If you grade Devon Levi’s performance strictly on what he did in the AHL this season, he gets an A-plus-plus. But, unfortunately for Levi, we’re grading his performance on what he did only with the Blue and Gold, and that’s where the positive vibes end.
So far during his young career with the Sabres, Levi looked good early, very okay in 2023-24, then this past season proved he wasn’t ready for the NHL. But, he’s a goaltender, and it might be the hardest job for one to master in sports. So on that end, bad numbers early on don’t entirely faze me.
Grade: C - I’ll let everyone else give Levi a ‘D’ or an ‘F,’ and that would be too cheap if I did the same. Yeah, if he’s 25 and still playing this way, his grade would be off-the-charts bad. But in just his age-23 season with little experience to go on? I’ll give him a very, very solid ‘C,’ with the warning that, should this continue, he’ll be looking at more unsatisfactory marks.
Devon Levi’s 2024-25 stint with the Sabres was a short one
The good news is that Levi crushed it in college, and now, he’s crushing it in the AHL. That tells me one thing: He’ll be crushing it in the NHL at some point, but it wasn’t this season. Instead, Levi finished the year with a 2-7-0 record, notched an 0.872 save percentage, and a meager 4.12 GAA.
He needed to step up when the Sabres broke down defensively, and he never passed the test. That said, bringing James Reimer back while relegating Levi to the AHL was more than the right call, and he led the Amerks moderately deep in the playoffs. For me, this is the first step of what the Blue and Gold need for an ultra-successful goaltender, and Levi handled the “demotion” well.
It also showed he wasn’t rattled with the way he performed at the NHL level. And by January 20th, the writing was more than on the wall. But still, there’s a lot of hope here with Levi following what was another strong stint with the Amerks, and a sign of things to come in the City of Good Neighbors.

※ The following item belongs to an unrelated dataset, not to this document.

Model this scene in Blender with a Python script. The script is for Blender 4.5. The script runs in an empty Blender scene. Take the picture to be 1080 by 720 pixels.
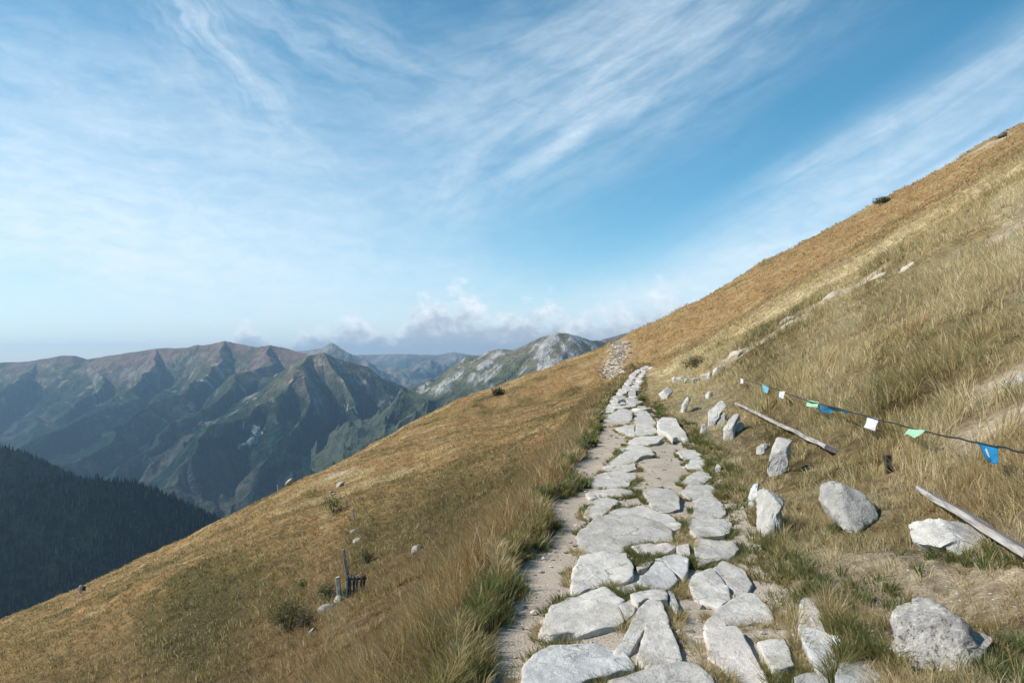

Will 2025-26 be the year that Devon Levi finally shows up?
That’s the burning question, ain’t it? The answer is this: Probably more than he did this past season. Levi developed well this year in Rochester, and there’s no doubt about it. And he’ll have a real opportunity to cut into Ukko-Pekka Luukkonen’s ice time, considering the Finn’s struggles in 2024-25.
But Levi didn’t play well enough this season to make much of a dent going into 2025-26, so if he wants to take some of Luukkonen’s time, he has no choice but to show he improved enough to garner something around a 3.10 goals allowed average and a 0.890 save percentage.
Anything lower should mean another stint in Rochester until he proves he can hang with the NHL’s demands. But, once again, you can’t ignore his development this past season in Rochester, so I’ll give him the benefit of the doubt - he’ll hit those numbers.